--- RECORDS FOR THIS EXERCISE ---

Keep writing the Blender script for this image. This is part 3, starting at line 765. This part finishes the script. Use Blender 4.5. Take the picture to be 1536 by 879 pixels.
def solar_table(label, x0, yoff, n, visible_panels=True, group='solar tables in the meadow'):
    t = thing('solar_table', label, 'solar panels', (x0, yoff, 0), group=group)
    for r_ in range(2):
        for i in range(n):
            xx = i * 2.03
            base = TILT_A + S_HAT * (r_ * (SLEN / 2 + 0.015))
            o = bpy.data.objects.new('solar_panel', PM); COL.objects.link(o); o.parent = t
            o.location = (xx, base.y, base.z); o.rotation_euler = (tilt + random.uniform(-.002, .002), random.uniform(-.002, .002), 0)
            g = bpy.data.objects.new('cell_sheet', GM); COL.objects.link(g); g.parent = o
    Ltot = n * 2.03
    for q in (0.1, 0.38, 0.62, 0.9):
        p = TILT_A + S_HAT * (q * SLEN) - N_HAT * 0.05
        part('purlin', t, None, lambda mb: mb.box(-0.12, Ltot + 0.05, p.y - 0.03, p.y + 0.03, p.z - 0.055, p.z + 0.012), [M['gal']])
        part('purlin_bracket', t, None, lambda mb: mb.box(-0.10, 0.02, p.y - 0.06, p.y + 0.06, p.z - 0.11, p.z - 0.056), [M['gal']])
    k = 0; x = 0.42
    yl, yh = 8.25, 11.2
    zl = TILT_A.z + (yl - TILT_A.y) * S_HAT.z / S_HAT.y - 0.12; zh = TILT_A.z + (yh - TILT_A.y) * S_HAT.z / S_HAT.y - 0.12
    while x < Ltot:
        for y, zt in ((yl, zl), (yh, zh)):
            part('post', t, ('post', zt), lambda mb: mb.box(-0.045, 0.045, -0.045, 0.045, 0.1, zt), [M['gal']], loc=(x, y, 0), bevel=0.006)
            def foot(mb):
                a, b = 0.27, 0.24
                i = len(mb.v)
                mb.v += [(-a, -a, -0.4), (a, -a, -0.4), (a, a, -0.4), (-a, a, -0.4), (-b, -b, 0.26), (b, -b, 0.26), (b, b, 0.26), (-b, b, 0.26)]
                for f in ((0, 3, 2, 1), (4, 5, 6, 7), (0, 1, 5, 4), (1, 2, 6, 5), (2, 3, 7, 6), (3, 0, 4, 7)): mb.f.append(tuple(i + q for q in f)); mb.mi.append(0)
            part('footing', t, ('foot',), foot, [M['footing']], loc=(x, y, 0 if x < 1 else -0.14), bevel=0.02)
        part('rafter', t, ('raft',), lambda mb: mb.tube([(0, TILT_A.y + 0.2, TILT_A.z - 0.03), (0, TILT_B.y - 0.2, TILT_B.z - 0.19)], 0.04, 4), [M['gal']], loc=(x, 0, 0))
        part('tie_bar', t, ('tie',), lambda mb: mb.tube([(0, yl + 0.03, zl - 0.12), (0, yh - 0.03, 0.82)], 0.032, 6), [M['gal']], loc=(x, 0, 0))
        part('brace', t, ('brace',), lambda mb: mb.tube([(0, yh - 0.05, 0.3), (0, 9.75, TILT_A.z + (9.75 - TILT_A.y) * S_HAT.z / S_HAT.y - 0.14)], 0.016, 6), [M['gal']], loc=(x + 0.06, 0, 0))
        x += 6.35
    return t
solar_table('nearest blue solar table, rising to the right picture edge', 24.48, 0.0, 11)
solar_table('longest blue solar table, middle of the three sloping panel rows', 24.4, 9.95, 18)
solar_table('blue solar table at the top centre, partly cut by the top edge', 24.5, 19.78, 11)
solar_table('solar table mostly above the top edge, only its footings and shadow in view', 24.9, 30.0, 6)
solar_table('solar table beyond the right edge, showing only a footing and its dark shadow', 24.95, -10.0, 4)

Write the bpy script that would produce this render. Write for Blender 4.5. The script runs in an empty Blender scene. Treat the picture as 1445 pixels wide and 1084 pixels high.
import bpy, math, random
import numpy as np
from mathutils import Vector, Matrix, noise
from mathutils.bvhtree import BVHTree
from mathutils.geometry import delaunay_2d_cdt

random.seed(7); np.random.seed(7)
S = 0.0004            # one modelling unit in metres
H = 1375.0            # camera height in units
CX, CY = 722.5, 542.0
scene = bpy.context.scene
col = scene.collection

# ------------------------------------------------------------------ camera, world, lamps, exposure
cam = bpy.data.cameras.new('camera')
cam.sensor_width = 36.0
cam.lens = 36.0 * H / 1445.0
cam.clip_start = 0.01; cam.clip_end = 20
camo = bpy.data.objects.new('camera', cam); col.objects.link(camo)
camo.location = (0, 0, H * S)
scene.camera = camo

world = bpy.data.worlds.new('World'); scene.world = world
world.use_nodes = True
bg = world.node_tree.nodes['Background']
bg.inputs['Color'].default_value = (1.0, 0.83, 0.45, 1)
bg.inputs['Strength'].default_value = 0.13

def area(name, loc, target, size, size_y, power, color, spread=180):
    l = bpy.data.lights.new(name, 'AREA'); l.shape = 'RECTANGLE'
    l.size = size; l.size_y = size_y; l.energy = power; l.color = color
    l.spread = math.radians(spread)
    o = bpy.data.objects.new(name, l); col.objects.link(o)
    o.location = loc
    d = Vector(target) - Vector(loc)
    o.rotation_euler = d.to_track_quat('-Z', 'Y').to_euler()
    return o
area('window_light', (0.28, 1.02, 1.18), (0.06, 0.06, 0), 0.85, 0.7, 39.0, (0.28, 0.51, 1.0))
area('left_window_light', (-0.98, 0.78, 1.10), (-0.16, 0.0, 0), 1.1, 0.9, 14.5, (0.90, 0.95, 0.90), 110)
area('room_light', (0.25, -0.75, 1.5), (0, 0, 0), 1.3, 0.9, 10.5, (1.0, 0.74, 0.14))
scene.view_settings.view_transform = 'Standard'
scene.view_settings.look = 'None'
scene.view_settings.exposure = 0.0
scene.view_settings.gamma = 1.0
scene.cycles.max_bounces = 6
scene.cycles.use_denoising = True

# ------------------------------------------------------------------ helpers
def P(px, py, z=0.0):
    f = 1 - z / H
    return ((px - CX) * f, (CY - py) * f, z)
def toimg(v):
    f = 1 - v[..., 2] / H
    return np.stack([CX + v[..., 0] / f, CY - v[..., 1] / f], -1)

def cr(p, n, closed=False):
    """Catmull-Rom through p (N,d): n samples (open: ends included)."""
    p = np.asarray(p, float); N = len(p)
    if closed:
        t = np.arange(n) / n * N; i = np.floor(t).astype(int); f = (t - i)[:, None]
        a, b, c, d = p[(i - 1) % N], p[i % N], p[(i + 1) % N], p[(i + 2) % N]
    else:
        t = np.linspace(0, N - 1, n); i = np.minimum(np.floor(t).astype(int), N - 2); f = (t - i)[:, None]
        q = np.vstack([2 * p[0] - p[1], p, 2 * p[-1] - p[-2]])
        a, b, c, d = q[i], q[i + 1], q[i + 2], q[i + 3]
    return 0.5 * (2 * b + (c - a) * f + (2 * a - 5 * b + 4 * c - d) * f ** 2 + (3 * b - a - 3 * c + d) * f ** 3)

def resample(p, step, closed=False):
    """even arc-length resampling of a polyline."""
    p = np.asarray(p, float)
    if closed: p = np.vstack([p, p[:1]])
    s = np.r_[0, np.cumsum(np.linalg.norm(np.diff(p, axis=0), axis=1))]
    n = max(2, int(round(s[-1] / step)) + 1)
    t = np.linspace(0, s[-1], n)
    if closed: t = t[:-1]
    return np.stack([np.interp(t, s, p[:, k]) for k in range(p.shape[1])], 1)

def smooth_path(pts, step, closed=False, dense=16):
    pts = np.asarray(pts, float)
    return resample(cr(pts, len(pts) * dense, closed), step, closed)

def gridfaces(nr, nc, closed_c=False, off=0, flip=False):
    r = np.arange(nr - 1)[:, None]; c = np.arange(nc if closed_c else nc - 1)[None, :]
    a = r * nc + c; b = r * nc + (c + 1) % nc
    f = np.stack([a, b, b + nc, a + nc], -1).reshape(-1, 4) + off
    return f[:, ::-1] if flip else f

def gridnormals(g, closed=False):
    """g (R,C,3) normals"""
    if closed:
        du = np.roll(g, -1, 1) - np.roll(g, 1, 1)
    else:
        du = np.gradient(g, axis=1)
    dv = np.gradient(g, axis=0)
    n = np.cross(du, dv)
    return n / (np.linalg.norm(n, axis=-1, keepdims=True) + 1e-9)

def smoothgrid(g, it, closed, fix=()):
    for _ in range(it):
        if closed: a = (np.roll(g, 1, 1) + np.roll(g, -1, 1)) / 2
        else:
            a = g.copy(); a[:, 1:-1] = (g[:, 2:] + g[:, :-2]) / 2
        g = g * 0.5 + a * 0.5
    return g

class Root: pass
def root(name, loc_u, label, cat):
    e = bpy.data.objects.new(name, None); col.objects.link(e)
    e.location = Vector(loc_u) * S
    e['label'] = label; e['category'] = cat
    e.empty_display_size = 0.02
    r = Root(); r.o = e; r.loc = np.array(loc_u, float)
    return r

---

__PROBLEM DESCRIPTION__. Check every line of the data, and copy the ones that contain "picture".

__TASK ANSWER__.
Keep writing the Blender script for this image. This is part 3, starting at line 765. This part finishes the script. Use Blender 4.5. Take the picture to be 1536 by 879 pixels.
solar_table('nearest blue solar table, rising to the right picture edge', 24.48, 0.0, 11)
Write the bpy script that would produce this render. Write for Blender 4.5. The script runs in an empty Blender scene. Treat the picture as 1445 pixels wide and 1084 pixels high.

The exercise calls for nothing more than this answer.